Only a few months ago, some fifteen years after Dad had passed, an extraordinary thing happened to me. After a lecture in Memphis, several hundred people lined up just to say hello. One of them, though, stopped me cold.
“You don’t know me, Brother West,” he said, “but I knew your mama Irene, your sisters Cheryl and Cynthia, your brother Cliff, and your daddy. I was in Shiloh with Reverend Cooke. I even knew your man Deacon Hinton. I knew ’em all.”
“Lord, have mercy!” I said. “What’s your name?”
“I’m Nate Walker. And I’ve stood in line not only to tell you that you gave a good word today, Brother West, but also to tell you something about your daddy you never knew. You see, I worked with the man at McClellan Air Force base. Yes sir, I worked beside Cliff West for many years. He was the leader of the black caucus on the base, where everyone knew that racism was intense. We just didn’t get promoted.

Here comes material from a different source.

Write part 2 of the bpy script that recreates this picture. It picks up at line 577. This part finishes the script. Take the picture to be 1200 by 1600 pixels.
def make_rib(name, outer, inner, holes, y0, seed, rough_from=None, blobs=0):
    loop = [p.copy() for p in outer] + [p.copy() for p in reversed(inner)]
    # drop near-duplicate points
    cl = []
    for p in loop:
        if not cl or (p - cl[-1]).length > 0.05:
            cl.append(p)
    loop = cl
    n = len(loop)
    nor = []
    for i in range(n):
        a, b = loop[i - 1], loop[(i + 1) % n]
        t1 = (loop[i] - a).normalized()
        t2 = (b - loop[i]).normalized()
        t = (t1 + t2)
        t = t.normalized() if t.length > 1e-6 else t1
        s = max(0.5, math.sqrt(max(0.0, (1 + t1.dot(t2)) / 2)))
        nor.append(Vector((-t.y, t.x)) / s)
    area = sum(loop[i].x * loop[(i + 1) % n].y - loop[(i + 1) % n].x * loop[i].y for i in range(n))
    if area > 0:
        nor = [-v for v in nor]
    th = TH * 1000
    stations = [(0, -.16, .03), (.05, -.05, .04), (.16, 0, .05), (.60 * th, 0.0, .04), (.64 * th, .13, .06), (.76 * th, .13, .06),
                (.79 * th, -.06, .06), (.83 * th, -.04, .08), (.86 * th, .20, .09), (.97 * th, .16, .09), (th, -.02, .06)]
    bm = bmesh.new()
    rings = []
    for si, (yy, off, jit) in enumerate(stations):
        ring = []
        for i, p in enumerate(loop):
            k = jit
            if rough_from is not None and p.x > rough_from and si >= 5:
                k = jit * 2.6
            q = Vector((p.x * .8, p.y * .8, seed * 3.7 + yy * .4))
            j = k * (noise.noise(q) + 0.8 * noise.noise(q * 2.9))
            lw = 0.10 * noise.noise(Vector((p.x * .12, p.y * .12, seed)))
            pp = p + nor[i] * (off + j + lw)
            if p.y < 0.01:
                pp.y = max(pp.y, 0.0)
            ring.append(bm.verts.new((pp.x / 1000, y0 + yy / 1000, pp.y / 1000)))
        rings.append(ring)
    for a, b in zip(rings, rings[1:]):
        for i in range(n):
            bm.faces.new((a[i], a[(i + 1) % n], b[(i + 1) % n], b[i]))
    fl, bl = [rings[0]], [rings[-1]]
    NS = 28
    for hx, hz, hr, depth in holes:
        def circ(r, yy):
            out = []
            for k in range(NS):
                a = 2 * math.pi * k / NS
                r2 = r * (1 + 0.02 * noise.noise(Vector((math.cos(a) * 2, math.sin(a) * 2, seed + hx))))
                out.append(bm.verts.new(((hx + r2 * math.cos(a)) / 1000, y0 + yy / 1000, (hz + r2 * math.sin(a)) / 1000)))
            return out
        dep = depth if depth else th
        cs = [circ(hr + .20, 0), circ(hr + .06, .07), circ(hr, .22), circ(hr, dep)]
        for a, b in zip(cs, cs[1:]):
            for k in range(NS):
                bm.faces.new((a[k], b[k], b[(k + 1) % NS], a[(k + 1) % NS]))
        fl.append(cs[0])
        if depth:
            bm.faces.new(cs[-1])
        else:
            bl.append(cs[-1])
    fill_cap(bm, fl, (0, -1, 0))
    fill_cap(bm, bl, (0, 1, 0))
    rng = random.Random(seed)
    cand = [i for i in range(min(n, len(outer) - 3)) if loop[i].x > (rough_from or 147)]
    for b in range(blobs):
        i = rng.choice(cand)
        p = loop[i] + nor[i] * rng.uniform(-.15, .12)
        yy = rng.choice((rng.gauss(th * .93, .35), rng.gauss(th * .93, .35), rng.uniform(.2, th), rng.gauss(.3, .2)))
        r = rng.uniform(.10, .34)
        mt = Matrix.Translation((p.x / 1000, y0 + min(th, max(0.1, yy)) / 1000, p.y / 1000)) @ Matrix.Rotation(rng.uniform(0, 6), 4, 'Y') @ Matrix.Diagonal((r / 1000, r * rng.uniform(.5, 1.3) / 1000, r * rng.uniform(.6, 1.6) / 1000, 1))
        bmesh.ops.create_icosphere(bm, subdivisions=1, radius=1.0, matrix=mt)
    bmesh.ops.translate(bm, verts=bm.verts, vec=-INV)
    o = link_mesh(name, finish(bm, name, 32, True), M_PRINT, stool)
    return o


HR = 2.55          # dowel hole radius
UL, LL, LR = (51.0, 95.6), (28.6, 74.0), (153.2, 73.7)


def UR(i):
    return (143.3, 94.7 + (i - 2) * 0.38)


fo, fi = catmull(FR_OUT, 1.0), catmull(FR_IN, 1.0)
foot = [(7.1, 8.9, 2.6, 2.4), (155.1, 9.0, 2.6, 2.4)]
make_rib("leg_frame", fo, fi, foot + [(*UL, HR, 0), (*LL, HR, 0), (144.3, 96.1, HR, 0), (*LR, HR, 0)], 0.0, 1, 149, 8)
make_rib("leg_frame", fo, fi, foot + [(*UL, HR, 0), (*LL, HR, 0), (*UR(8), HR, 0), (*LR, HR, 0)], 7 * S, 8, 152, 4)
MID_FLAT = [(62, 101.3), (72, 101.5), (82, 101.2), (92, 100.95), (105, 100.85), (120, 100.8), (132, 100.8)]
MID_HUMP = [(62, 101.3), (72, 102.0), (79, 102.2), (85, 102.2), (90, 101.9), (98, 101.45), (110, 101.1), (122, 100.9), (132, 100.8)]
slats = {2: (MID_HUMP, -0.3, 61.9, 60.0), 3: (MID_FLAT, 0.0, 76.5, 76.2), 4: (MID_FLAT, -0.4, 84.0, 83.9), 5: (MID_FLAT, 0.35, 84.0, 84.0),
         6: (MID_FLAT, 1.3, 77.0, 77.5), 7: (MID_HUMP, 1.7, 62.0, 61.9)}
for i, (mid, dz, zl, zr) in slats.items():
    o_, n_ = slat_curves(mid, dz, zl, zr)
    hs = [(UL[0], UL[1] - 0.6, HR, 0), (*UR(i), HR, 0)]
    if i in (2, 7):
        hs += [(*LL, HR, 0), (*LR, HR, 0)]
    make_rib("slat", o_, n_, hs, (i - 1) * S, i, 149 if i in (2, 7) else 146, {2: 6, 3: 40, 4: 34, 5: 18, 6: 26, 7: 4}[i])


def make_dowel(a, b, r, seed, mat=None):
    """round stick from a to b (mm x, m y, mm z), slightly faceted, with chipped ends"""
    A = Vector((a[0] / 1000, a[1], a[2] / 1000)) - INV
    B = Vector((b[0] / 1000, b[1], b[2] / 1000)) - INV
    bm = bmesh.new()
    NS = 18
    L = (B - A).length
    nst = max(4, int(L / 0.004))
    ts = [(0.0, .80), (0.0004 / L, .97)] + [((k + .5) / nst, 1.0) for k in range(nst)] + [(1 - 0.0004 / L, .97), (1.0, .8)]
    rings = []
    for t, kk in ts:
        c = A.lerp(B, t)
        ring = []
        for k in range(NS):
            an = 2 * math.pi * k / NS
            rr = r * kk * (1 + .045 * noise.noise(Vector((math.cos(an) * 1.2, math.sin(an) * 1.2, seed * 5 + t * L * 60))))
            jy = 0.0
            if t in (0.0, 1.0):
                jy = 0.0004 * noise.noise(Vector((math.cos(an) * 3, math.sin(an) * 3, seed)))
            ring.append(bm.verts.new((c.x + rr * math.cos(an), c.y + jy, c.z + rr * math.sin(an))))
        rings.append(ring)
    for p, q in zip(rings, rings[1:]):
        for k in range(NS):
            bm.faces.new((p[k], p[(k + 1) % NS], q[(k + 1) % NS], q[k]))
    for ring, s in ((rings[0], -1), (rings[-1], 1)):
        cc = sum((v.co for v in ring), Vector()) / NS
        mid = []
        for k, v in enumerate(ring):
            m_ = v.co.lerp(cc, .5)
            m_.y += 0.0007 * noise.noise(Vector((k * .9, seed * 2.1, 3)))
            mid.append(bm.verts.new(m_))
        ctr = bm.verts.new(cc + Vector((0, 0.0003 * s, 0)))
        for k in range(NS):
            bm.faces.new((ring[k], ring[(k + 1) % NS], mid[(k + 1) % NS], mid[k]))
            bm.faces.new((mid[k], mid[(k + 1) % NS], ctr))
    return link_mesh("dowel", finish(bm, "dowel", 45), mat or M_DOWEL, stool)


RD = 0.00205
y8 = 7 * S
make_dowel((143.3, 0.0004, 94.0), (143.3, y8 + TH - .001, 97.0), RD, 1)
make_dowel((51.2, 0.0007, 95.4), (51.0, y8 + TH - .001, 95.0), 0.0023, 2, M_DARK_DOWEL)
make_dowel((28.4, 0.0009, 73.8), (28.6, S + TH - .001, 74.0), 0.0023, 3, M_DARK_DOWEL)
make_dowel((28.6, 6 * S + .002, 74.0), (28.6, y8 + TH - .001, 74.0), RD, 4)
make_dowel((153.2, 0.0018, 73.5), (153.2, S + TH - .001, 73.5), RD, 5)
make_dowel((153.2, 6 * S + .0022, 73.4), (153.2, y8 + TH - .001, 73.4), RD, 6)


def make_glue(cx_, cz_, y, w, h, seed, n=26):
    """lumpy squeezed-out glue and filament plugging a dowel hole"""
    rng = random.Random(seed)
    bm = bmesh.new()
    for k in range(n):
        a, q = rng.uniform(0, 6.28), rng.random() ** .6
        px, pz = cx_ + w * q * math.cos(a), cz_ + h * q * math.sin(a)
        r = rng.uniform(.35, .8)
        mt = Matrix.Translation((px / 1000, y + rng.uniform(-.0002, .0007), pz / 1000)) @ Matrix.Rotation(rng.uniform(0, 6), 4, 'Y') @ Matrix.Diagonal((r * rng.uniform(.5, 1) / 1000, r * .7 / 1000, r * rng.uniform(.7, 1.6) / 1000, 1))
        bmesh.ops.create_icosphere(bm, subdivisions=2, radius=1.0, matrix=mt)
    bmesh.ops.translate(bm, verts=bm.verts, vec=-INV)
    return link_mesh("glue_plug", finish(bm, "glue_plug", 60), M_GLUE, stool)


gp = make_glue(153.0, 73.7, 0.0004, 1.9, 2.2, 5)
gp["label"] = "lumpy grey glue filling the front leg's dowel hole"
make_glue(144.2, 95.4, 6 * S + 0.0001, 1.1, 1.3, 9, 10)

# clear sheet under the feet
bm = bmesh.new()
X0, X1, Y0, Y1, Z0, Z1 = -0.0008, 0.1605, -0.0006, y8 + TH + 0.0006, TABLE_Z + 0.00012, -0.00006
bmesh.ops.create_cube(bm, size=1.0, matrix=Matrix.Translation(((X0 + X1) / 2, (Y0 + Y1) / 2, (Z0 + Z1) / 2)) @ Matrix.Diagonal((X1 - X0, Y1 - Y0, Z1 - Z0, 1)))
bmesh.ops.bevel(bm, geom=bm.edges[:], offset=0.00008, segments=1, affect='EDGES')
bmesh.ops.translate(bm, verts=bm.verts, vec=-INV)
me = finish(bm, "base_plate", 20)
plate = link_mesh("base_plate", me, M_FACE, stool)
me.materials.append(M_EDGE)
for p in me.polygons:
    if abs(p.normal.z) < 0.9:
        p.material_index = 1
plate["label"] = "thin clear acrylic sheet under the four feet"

Discrimination was rampant.
“Well, one day your father was asked by his superiors to write a report about which jobs could be eliminated among the black employees. Cliff took the assignment seriously. A week later, he read the report to both us and the white power establishment. There was only one recommendation: that Cliff’s own job be eliminated. We were shocked. Couldn’t believe it. Rather than doing us in, he offered himself up as a sacrificial lamb.
“In the end, though, the white folk wouldn’t fire him. You see, he was their bridge builder between us and them. They also knew that we’d go crazy if anything happened to big Cliff. So nothing did happen. He told us not to tell anyone, especially your mama. Miss Irene wouldn’t be happy knowing that her husband, with all them mouths to feed, had put his neck on the chopping block like that. But believe you me, when your daddy walked through that base, every last one of us bowed down to him.